Tennessee Mother Loses Custody After Not Following Court Order
- At May 23, 2013
- By Miles Mason
- In Child Custody, Custody Modification, Home
- 0
Tennessee law case summary on child custody modification in Tennessee family law from the Tennessee Court of Appeals.
Shanette Collier Chandler v. Kylan Chandler – Tennessee custody and change of primary residential parent
This case involves the mother’s appeal to be reinstated as the primary residential parent. The mother, Shanette Collier Chandler and the father, Kylan Chandler, were divorced in November 2005 and had one child, born in 2002. The permanent parenting plan designated the mother as the primary residential parent and the father appealed this decision. In June 2007, the court of appeals reaffirmed the lower court’s ruling.
The father also submitted a request to modify the parenting plan in January 2007. He asked to be made the primary residential parent, arguing that the mother’s violent behavior towards him and his mother constituted a material change in circumstance, requiring a modification to the plan. The father claimed the mother had sent several letters to make it appear that the father had threatened her. The mother’s goal, according to the father, was to obtain an order of protection against him, and interfere with the time permitted him with his child. The father also claimed the mother had instigated a physical fight with him at their son’s basketball game, for which she was arrested.
The father was temporarily designated as the primary residential parent, following the above incident. The mother was permitted 8 hours of supervised visitation with the child. The father, using a private detective, discovered that on one occasion the mother’s visitation was not supervised. He filed a petition to hold the mother in civil and criminal contempt. The attorney representing the mother, who was supposed to supervise the visitations, was dismissed and the mother chose to represent herself.

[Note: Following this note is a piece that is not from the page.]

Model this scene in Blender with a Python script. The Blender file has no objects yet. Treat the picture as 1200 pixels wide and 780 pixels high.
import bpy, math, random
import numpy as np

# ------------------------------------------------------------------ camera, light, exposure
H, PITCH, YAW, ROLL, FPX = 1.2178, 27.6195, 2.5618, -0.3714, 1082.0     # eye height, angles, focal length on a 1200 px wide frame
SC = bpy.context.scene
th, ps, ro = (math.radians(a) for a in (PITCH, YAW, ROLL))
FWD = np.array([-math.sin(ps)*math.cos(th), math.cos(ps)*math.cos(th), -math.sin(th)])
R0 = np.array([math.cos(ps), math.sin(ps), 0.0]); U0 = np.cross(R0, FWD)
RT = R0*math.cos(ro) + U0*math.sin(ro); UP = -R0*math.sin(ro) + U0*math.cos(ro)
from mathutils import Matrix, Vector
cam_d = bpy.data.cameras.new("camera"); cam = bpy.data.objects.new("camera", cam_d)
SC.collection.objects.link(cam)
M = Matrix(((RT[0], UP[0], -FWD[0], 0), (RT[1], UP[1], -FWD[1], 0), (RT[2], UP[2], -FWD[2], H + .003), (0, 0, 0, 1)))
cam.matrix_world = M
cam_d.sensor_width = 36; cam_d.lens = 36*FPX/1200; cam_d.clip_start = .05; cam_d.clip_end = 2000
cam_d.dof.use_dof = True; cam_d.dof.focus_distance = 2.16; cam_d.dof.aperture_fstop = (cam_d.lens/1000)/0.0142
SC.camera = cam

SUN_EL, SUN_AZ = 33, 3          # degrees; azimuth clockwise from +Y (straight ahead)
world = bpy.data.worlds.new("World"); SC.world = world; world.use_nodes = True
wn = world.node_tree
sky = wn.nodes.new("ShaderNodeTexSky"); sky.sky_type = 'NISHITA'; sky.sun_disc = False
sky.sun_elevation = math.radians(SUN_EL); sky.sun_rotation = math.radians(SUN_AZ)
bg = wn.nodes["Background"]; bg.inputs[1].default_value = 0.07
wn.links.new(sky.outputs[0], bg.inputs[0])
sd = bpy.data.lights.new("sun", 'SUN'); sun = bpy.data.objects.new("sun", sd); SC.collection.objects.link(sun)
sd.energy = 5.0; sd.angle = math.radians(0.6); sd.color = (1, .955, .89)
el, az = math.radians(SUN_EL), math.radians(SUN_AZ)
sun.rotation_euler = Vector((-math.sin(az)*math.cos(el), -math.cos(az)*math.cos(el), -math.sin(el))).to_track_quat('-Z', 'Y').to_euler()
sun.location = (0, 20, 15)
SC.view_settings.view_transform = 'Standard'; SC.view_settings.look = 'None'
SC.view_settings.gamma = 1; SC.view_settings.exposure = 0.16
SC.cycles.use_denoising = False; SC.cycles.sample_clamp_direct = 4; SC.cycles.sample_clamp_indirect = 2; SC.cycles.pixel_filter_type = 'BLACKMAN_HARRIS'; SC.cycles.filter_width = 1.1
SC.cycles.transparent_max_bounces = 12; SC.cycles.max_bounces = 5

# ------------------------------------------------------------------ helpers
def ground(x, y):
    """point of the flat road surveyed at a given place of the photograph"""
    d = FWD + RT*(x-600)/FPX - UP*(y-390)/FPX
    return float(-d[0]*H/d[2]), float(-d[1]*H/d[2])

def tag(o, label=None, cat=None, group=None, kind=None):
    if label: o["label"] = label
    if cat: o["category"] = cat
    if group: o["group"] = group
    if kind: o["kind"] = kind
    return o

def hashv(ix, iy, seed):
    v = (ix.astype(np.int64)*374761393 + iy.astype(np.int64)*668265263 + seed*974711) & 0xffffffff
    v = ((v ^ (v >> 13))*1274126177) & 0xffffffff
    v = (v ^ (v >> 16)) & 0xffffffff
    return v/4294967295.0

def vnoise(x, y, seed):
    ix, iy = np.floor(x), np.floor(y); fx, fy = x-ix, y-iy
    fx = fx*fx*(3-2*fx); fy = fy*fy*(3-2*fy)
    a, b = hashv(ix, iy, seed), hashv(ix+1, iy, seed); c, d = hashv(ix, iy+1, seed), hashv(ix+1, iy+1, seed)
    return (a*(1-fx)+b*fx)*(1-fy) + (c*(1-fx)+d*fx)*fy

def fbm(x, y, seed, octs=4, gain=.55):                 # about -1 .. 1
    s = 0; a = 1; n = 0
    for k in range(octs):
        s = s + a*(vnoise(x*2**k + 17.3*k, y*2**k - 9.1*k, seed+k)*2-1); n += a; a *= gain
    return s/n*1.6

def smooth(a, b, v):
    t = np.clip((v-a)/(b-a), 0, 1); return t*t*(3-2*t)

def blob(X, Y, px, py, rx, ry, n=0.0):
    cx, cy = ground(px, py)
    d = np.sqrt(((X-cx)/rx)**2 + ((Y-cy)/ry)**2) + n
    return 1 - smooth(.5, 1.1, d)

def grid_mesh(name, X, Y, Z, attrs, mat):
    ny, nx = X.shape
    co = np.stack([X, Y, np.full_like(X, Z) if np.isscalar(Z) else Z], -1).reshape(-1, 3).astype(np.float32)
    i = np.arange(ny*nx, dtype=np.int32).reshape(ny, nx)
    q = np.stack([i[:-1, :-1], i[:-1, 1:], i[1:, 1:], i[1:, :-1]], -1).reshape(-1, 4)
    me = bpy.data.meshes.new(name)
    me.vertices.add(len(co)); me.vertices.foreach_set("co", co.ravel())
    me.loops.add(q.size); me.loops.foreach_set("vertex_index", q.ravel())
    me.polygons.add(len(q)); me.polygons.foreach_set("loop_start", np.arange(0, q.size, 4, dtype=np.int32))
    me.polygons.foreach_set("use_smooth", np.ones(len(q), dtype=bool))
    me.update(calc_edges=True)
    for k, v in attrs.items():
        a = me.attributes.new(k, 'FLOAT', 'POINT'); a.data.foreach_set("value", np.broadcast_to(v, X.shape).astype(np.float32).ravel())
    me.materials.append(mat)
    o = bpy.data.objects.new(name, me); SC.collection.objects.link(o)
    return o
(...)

Physical assault on the other parent is a reason to modify the plan
The trial court considered the various factors listed in the Tennessee Code Annotated § 36-6-404(b) in making its determination about a change in custody. The court specifically considered two factors: (1) the willingness of the parent to allow a close, ongoing relationship with the other parent and; (2) physical abuse to the other parent or other people. Based on the evidence brought during trial, including many witnesses to the mother’s attempts to thwart the father’s relationship with the child and her physical assaults on the father and his relatives, the court found that there was a material change in the circumstances. This change warranted a modification of the parenting plan, making the father the primary residential parent. The mother appealed.
Mother lost appeal because she could not prepare record
The issues regarding custody of the child that the mother asked the appellate court to consider included whether: the trial court was mistaken in making the father the primary residential parent; there was a change in circumstances and modification of the parenting plan and; the trial court erred when it did not allow the mother to submit documents and testimony which countered the father’s claims. The mother, however, did not submit the transcript from the trial court or a statement of the evidence when she submitted her appeal, thus limiting the appeal court’s ability to weigh the evidence.
The Court of Appeals rejected all of the mother’s appeals regarding modification of the plan, custody of the child and the issues of additional testimony and evidence. If no transcript or statement of evidences is submitted to the appeals court, it is assumed every fact admitted in the lower court was found in favor of the respondent/appellee, and not the appellant. Therefore, the appeals court had no choice but to uphold the decision of the trial court to modify the parenting plan and affirmed the trial court’s designation of the father as the primary residential parent.
No. W2010-01503-COA-R3-CV (Tenn. Ct. App. June 26, 2012).
See original opinion for exact language. Legal citations omitted.